"Quien toma agua de la Presa, se queda"


Reza el dicho tijuanense: "quien toma agua de la Presa, se queda". Y es cierto en la vida de miles de personas que ahora habitan esta esquina del mundo. Les guste o no. 

La lavamática “Splash” en Lomas Verdes, Tijuana, es un establecimiento amplio con una gran oferta de tamaños de maquinas de lavado y secado. El costo por el uso de sus máquinas no es más barato que el del resto de establecimientos de la zona, por lo que su éxito radica en la cantidad de lavadoras y secadoras que ofrece.
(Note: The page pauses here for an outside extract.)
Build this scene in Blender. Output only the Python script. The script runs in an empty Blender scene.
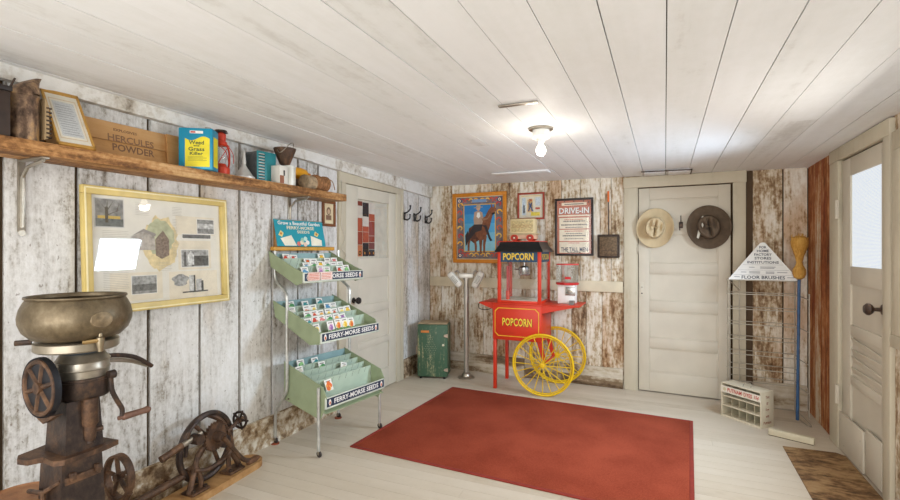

Un plus en su servicio es la venta de detergente y suavizante de ropa,  el área de juegos infantiles, las televisiones y los baños para los usuarios. Su desventaja, es el escaso estacionamiento, la poca ventilación del sitio y la pobre cantidad de carritos de lavandería.

Las lavanderías solían ser un punto de encuentro entre personas. Ahí, con el cíclico ruido de las maquinas lavando ropa de fondo, se podía entablar una conversación banal sobre cómo quitar las manchas de comida de las camisas o dar su opinión sobre la novela en turno. Ahí a las conversaciones uno puede entrar por invitación o por decisión propia, como yo. Aquella ocasión, ya oscurecía afuera, y aunque hacía frío, las secadoras tuvieron el buen gesto de calentar el espacio para todos los usuarios. Mientras yo doblaba una camisa, escuché la conversación entre un par de señoras al lado mío. Una de las señoras se quejaba de Tijuana como si le doliera la panza. Ninguna queja nueva, para ser honesto: “que está muy fea, que es muy sucia, que no hay parques, que la delincuencia”.
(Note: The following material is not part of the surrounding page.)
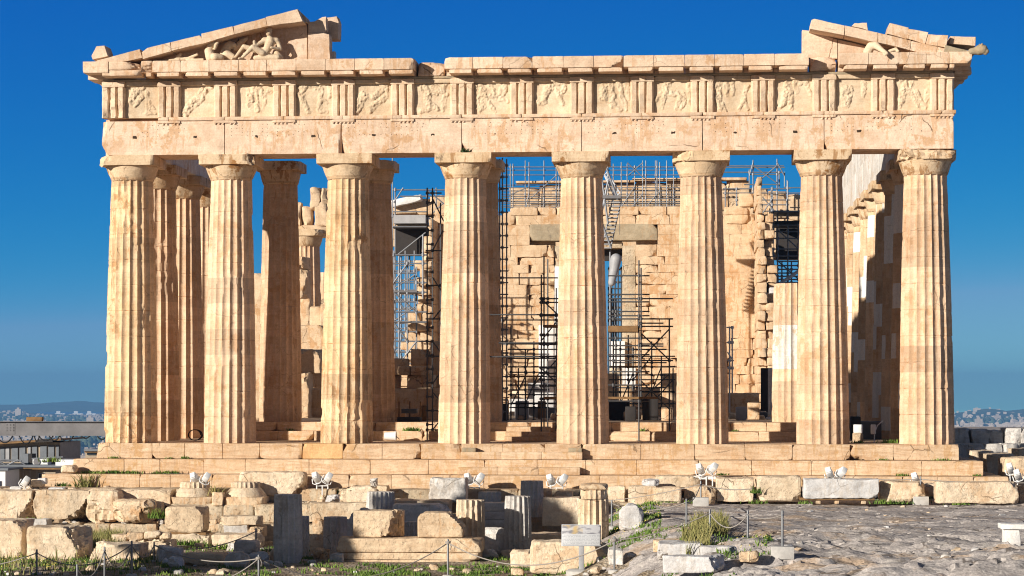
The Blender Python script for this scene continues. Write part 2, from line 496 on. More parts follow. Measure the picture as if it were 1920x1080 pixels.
def ground_mat():
    t = NT('limestone_ground')
    pos = t.n('NewGeometry').outputs['Position']
    c = t.mix(t.ramp(t.noise(t.map(pos, (.6, 1, 1)), .8, 9, .62), .38, .62), (.335, .30, .28), (.475, .43, .40))
    c = t.mix(t.ramp(t.noise(t.map(pos, (.7, 1.2, 1), (4, 4, 0)), .55, 8, .65), .52, .62, 0, .7), c, (.45, .31, .19))
    c = t.mix(t.ramp(t.noise(pos, 3.5, 8, .7), .5, .66, 0, .6), c, (.50, .46, .41))
    c = t.mix(t.ramp(t.noise(pos, 1.7, 9, .72), .60, .70, 0, .7), c, (.10, .085, .07))
    wob = t.n('TexNoise'); wob.inputs['Scale'].default_value = 1.1; wob.inputs['Detail'].default_value = 6; t.l(pos, wob.inputs['Vector'])
    wv = t.n('VectorMath', operation='MULTIPLY_ADD'); t.l(wob.outputs['Color'], wv.inputs[0]); wv.inputs[1].default_value = (1.2, 1.2, 0); t.l(t.map(pos, (.55, 1.0, 0)), wv.inputs[2])
    vo = t.n('TexVoronoi', feature='DISTANCE_TO_EDGE'); vo.inputs['Scale'].default_value = .8; t.l(wv.outputs[0], vo.inputs['Vector'])
    cr = t.math('MULTIPLY', t.ramp(vo.outputs['Distance'], .006, .03, 1, 0), t.ramp(t.noise(pos, .7, 3), .45, .55))
    c = t.mix(t.math('MULTIPLY', cr, .8), c, (.10, .08, .065))
    c = t.scale(c, t.ramp(t.noise(pos, 14, 6, .8), .3, .7, .62, 1.25))
    h = t.math('ADD', t.noise(t.map(pos, (.6, 1, 1)), 3.5, 9, .62), t.math('MULTIPLY', t.noise(t.map(pos, (.5, 1, 1)), 1.2, 4, .5), 1.5))
    return t.done(c, .88, t.bump(h, .8, .10))
M['rock'] = ground_mat()
def soil_mat():
    t = NT('soil_and_gravel')
    pos = t.n('NewGeometry').outputs['Position']
    c = t.mix(t.ramp(t.noise(pos, 1.1, 9, .65), .4, .6), (.22, .165, .105), (.40, .33, .245))
    vo = t.n('TexVoronoi'); vo.inputs['Scale'].default_value = 11; t.l(pos, vo.inputs['Vector'])
    c = t.mix(t.ramp(vo.outputs['Distance'], .18, .34, .7, 0), c, (.46, .41, .34))
    return t.done(c, .95, t.bump(t.math('ADD', t.noise(pos, 7, 8, .7), t.math('MULTIPLY', vo.outputs['Distance'], -1.)), .9, .08))
M['soil'] = soil_mat()
# ------------------------------------------------------------------ the temple
AX = [-14.42, -10.74, -6.444, -2.148, 2.148, 6.444, 10.74, 14.42]
T = empty('temple', (0, 0, 0), 'long honey-coloured ruined Doric temple with a row of eight tall fluted front columns', 'temple')

def shaft(cx, cy, z0, z1, r0, r1, seed=0., per=8, dz=.17, erode=.5, joint=.93, lean=(0, 0), nf=20, damage=.5, fd=.265):
    zs = list(np.arange(z0, z1, dz)) + [z1]
    k = 1
    off = (seed * .37) % .5
    jz = []
    z = z0 + joint * (.8 + off)
    while z < z1 - .3:
        jz.append(z); zs += [z - .018, z, z + .018]
        z += joint
    zs = sorted(zs)
    N = nf * per
    th = np.arange(N) / N * 2 * PI + PI / nf
    t = (np.arange(N) % per) / per
    fl = 1 - (2 * t - 1) ** 2
    rows = []
    for z in zs:
        u = (z - z0) / (z1 - z0)
        R = r0 + (r1 - r0) * (u ** 1.15)
        R = R + .018 * math.sin(PI * u)
        w = 2 * PI * R / nf
        dep = fd * w * fl
        X = np.stack([cx + lean[0] * u + R * np.cos(th), cy + lean[1] * u + R * np.sin(th), np.full(N, z)], 1)
        e = fbm(X, 2.6, 4, seed)
        e2 = fbm(X, .8, 4, seed + 3)
        big = sstep(.27, .34, e2 + .35 * e) * damage
        e3 = fbm(X, 7.0, 3, seed + 6)
        r = R - dep
        # worn arrises
        cut = R * (1 - .012 * erode * sstep(0, .4, e) - .022 * erode * sstep(.20, .36, e3)) - .05 * big
        r = np.minimum(r, cut) - .022 * big * (1 + e3)
        r = r + .0025 * e
        if any(abs(z - j) < .002 for j in jz):
            r = r - .014 - .03 * sstep(.18, .4, e)
        rows.append(np.stack([cx + lean[0] * u + r * np.cos(th), cy + lean[1] * u + r * np.sin(th), np.full(N, z)], 1))
    V = np.concatenate(rows)
    F = []
    idx = np.arange(N); nx = (idx + 1) % N
    for i in range(len(zs) - 1):
        F += np.stack([i * N + idx, i * N + nx, (i + 1) * N + nx, (i + 1) * N + idx], 1).tolist()
    F.append(list(range(N - 1, -1, -1))); F.append([(len(zs) - 1) * N + q for q in range(N)])
    return V, [tuple(f) for f in F]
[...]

Aprovechando ocasión de que la quejosa se quedó, sola me sumé a la conversación, como un gesto de cortesía, pues la oyente terminó de doblar calzones y se fue, dejando a la quejosa con medio lamento en la boca.   
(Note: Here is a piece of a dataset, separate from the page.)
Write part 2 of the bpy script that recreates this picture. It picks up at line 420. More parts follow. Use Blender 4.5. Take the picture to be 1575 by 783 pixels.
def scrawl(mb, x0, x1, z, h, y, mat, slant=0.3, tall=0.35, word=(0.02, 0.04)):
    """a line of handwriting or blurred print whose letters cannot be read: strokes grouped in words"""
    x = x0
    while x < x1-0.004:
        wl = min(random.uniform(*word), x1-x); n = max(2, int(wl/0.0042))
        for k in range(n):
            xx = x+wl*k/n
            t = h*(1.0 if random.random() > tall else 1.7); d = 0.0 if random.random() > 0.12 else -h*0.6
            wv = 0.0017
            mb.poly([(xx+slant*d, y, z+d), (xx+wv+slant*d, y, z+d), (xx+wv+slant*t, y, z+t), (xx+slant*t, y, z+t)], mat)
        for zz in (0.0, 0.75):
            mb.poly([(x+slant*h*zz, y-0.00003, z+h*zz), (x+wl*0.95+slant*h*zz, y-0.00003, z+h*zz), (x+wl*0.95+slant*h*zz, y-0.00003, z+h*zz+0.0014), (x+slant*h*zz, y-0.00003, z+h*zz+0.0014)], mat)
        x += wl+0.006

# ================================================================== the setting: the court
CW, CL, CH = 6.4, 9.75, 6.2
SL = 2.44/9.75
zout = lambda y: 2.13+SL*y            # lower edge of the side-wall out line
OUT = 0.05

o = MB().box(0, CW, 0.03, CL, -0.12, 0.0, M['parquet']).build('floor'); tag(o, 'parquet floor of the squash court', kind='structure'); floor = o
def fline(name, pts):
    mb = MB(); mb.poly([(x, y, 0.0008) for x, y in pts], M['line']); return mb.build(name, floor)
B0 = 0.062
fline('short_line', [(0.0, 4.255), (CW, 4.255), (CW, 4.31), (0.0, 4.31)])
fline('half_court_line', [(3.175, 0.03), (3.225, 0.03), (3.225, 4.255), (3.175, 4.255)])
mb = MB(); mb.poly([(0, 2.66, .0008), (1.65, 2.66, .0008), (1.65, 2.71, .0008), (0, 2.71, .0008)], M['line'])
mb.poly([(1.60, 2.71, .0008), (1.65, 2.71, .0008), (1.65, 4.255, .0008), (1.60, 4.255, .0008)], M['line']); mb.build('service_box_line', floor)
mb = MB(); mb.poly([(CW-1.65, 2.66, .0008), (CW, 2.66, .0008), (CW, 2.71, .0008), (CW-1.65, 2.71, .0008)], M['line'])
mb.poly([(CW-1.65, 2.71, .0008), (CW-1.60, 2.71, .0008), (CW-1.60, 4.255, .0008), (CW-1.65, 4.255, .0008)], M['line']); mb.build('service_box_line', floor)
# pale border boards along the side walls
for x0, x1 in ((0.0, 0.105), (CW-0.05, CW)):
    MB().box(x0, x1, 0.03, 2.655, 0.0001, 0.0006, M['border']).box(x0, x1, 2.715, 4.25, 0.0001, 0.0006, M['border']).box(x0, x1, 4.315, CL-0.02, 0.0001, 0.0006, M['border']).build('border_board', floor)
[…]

¿De dónde es usted “madre”?  —pregunté mientras doblaba un pantalón. ­

—De Guadalajara mˈijo.

—¡Ah! Guadalajara es una ciudad muy bonita  —acerté a decir yo con una sonrisa en el rostro y un pantalón perfectamente doblado— yo he estado ahí.

—Sí, muy bonita —contestó viendo detenidamente su ropa en la mesa, con menos ímpetu que yo y con cierto grado de inseguridad, como quien acaba de decir una mentira.

—¿Y cuándo llegó a Tijuana? —me lancé de nuevo a la carga, como lobo que experimenta placer por la presa aislada de la manada y acorralada.

—¡Uy! Hace muchos años —respondió la señora quejosa con la inocencia de un cordero que no sabe el riesgo que le espera después— llegué bien chica, como de unos ocho años.

—¿Y cuántas veces ha regresado allá?—esa fue mi estocada final, lo supe cuando vi la expresión de su mirada, antes que respondiera yo había escuchado el ruido del azote del cuerpo de un toro al suelo. El golpe fue contundente, con la precisión de un torero experimentado. La señora me vio avergonzada y con la sonrisa de los que han sido descubiertos en sus travesuras.

—No, ya no he vuelto, fíjese. Tengo cuarenta y siete años aquí y nunca he vuelto.

—¡No me diga eso madre! Entonces usted ya es de aquí oiga, es tijuanense. Usted no es de Guadalajara, es de aquí. Ya tomó agua de la Presa.

—Sí verdad —dijo sonriendo resignada— ya tomé.

—Ya no ande diciendo que es de Guadalajara eh —con esa última frase terminé de doblar la última camisa, guardé el resto de mis cosas y me preparé para regresar a casa. Me despedí con alegría de la señora quejosa y salí al fresco de la tarde, con las luces de la ciudad sobre el Cerro Colorado.